Hughes holds a bachelor’s degree from Murray State and a master’s from WKU, both in interdisciplinary early childhood education. Prior to HDI, that was the field she worked in before shifting to her current position when she joined the team.

“I really like the early years of development,” she said. “I truly believe in emphasizing quality learning and services early on. So much brain development happens before the age of 5. If we can be more proactive with our programs and services when children are younger, there is a greater benefit to the child and less cost associated with services as opposed to waiting until school age.”

At a certain point, though, Hughes felt called to put her skills to a different application.

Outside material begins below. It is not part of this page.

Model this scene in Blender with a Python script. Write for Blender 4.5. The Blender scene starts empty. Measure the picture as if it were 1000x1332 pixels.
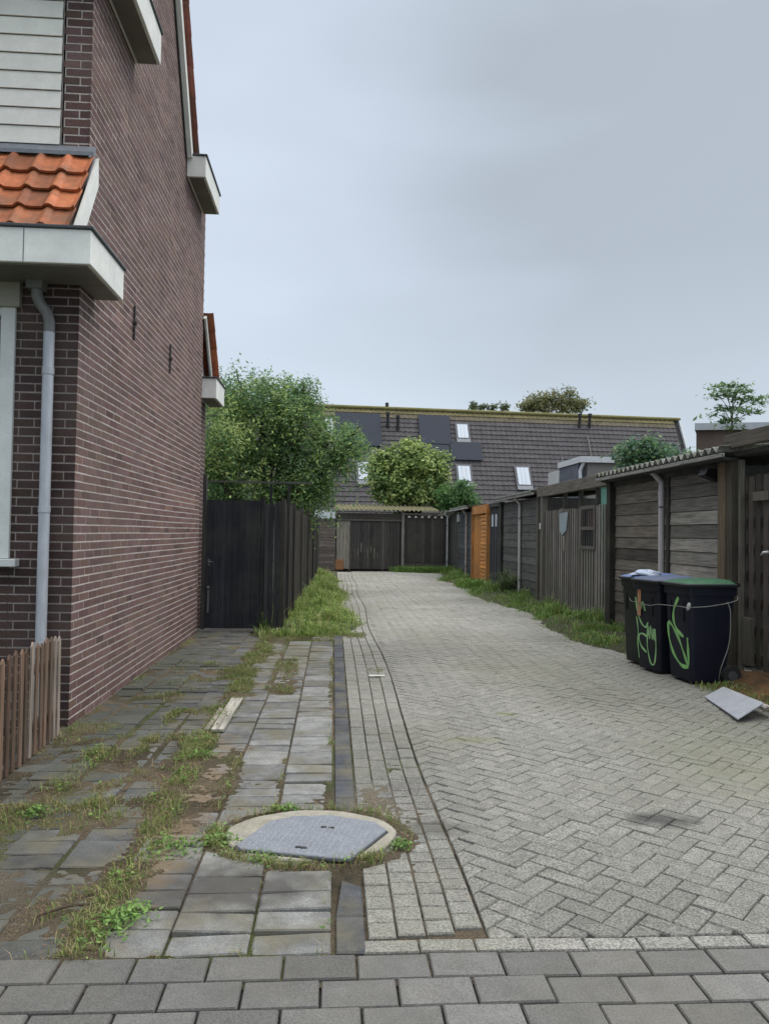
import bpy, math, random
import numpy as np
from math import sin, cos, radians as R, pi
random.seed(7); rng = np.random.default_rng(11)
C = bpy.context.scene.collection
U_ = random.uniform

# ------------------------------------------------------------ camera frame
H = 1.5; PSI, PIT, ROL = 0.0655, 0.028, 0.015
F0 = np.array([sin(PSI)*cos(PIT), cos(PSI)*cos(PIT), sin(PIT)])
R0 = np.array([cos(PSI), -sin(PSI), 0.0]); U0 = np.cross(R0, F0)
RT = R0*cos(ROL)+U0*sin(ROL); UP = U0*cos(ROL)-R0*sin(ROL)
EYE = np.array([0, 0, H])
def ray(u, v): return F0 + RT*(u-500)/1000 + UP*(666-v)/1000
def onz(u, v, z=0.0): d = ray(u, v); return EYE + d*((z-H)/d[2])
def ony(u, v, y): d = ray(u, v); return EYE + d*(y/d[1])
def onx(u, v, x): d = ray(u, v); return EYE + d*(x/d[0])

# ------------------------------------------------------------ numpy value noise
_perm = rng.random((256, 256))
def vnoise(x, y):
    x = np.asarray(x, float); y = np.asarray(y, float)
    xi = np.floor(x).astype(int); yi = np.floor(y).astype(int); fx = x-xi; fy = y-yi
    fx = fx*fx*(3-2*fx); fy = fy*fy*(3-2*fy)
    g = lambda a, b: _perm[a & 255, b & 255]
    return (g(xi, yi)*(1-fx)*(1-fy)+g(xi+1, yi)*fx*(1-fy)+g(xi, yi+1)*(1-fx)*fy+g(xi+1, yi+1)*fx*fy)
def fbm(x, y, s=1.0, o=4):
    t = 0; a = .5; n = 0
    for k in range(o): t = t+a*vnoise(np.asarray(x)*s+17.3*k, np.asarray(y)*s-9.1*k); n += a; a *= .5; s *= 2.1
    return t/n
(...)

“Over the years, I really enjoyed working with children and families,” she said. “But I just got to the point where I was just like, ‘You know what? I feel like I need to be helping other professionals who are out in the field to make sure that what they’re doing is good quality and good service that they’re then giving to the children.’”

Now, she ensures that children receive that level of service throughout the state.

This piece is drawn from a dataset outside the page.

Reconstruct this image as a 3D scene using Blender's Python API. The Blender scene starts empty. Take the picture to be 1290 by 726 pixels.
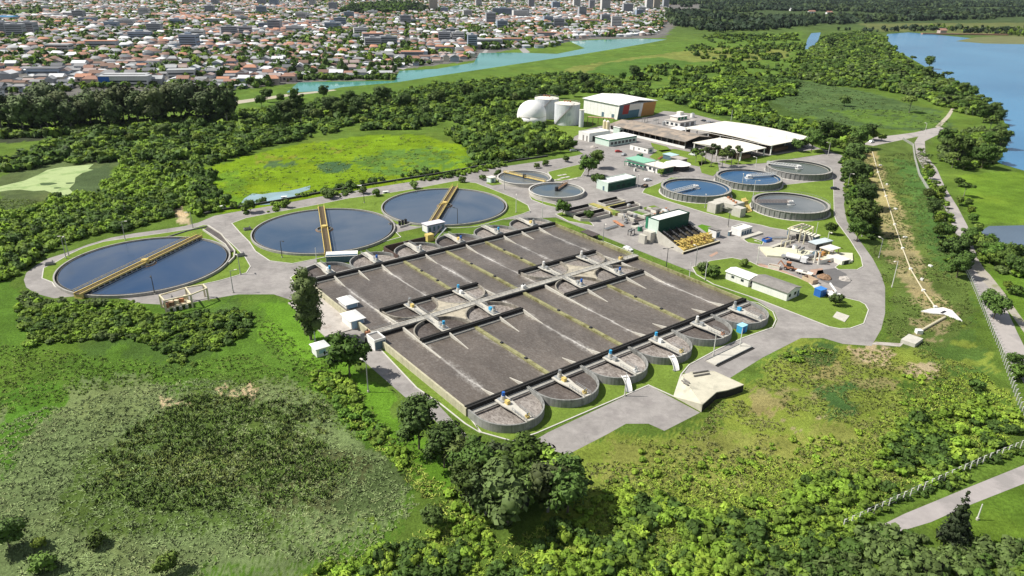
import bpy, bmesh, math, random
import numpy as np
from mathutils import Vector, Matrix
from mathutils.geometry import tessellate_polygon
random.seed(7); RNG = np.random.default_rng(7)
scene = bpy.context.scene; COL = scene.collection
PI = math.pi; sin, cos, rad = math.sin, math.cos, math.radians

# ------------------------------------------------------------------ camera
F_, PIT, ROL, HC = 900.0, rad(23.55), rad(0.8), 100.0
def P(px, py, z=0.0):
    """point of the plane at height z seen at a pixel of the 1290x726 photograph"""
    u = (px-645)/F_; v = (363-py)/F_
    c, s = cos(ROL), sin(ROL); u, v = c*u-s*v, s*u+c*v
    cp, sp = cos(PIT), sin(PIT)
    Y = cp+v*sp; Z = -sp+v*cp
    t = (z-HC)/Z
    return (u*t, Y*t)
def PP(pts, z=0.0): return [P(x, y, z) for x, y in pts]
cam = bpy.data.objects.new('camera', bpy.data.cameras.new('camera')); COL.objects.link(cam)
cp, sp, cr, sr = cos(PIT), sin(PIT), cos(ROL), sin(ROL)
R0, U0, F0 = Vector((1,0,0)), Vector((0,sp,cp)), Vector((0,cp,-sp))
Rr, Ur = R0*cr+U0*sr, -R0*sr+U0*cr
m = Matrix((( Rr.x, Ur.x, -F0.x, 0), (Rr.y, Ur.y, -F0.y, 0), (Rr.z, Ur.z, -F0.z, HC), (0,0,0,1)))
cam.matrix_world = m
cam.data.sensor_width = 36; cam.data.lens = 36*F_/1290; cam.data.clip_start = 1; cam.data.clip_end = 40000
scene.camera = cam

# ------------------------------------------------------------------ light
SUN_EL, SUN_AZ = rad(50), rad(-88)          # azimuth clockwise from +Y: the sun stands to the left
sd = Vector((sin(SUN_AZ)*cos(SUN_EL), cos(SUN_AZ)*cos(SUN_EL), sin(SUN_EL)))
sl = bpy.data.lights.new('sun', 'SUN'); sl.energy = 5.0; sl.angle = rad(0.53); sl.color = (1, .955, .87)
so = bpy.data.objects.new('sun', sl); COL.objects.link(so)
so.rotation_euler = sd.to_track_quat('Z', 'Y').to_euler(); so.location = (-300, 300, 500)
w = bpy.data.worlds.new('World'); scene.world = w; w.use_nodes = True
nt = w.node_tree; sky = nt.nodes.new('ShaderNodeTexSky'); sky.sky_type = 'NISHITA'; sky.sun_disc = False
sky.sun_elevation = SUN_EL; sky.sun_rotation = SUN_AZ; sky.altitude = 900; sky.dust_density = .6
bg = nt.nodes['Background']
# scattered fair-weather cloud: noise on the sky plane above
tc = nt.nodes.new('ShaderNodeTexCoord'); sx = nt.nodes.new('ShaderNodeSeparateXYZ'); nt.links.new(tc.outputs['Generated'], sx.inputs[0])
def wm_(op, a, b_):
    q = nt.nodes.new('ShaderNodeMath'); q.operation = op
    for k, x in enumerate((a, b_)):
        if isinstance(x, (int, float)): q.inputs[k].default_value = x
        else: nt.links.new(x, q.inputs[k])
    return q.outputs[0]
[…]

“I really enjoy the flexibility. I like being able to reach people in ways that works for them,” she said. “I enjoy being able to kind of touch base with the trainers to say, ‘Hey, I’m here when you need me, but I’m not here to police you, it’s just I’m really here to support you. So how can I best support you?’”

Outside work, Hughes considers herself a bit of a homebody. She loves to do puzzles and read in her free time, and though she considers more of a mystery reader, she said her favorite book was Dragoncharm by Graham Edwards. She’s also a huge fan of Iris Johansen.

Hughes was raised Christian, and though she’s less of a regular churchgoer these days, she still considers herself spiritual and carries some of what she heard in church growing up.

“One of the biggest things I still always took out of church is kindness,” she said. “Treating other people with kindness and grace and understanding, because whether you agree with somebody else or get along with them, sometimes you just have to be kind to people, even if they’re not kind back to you.”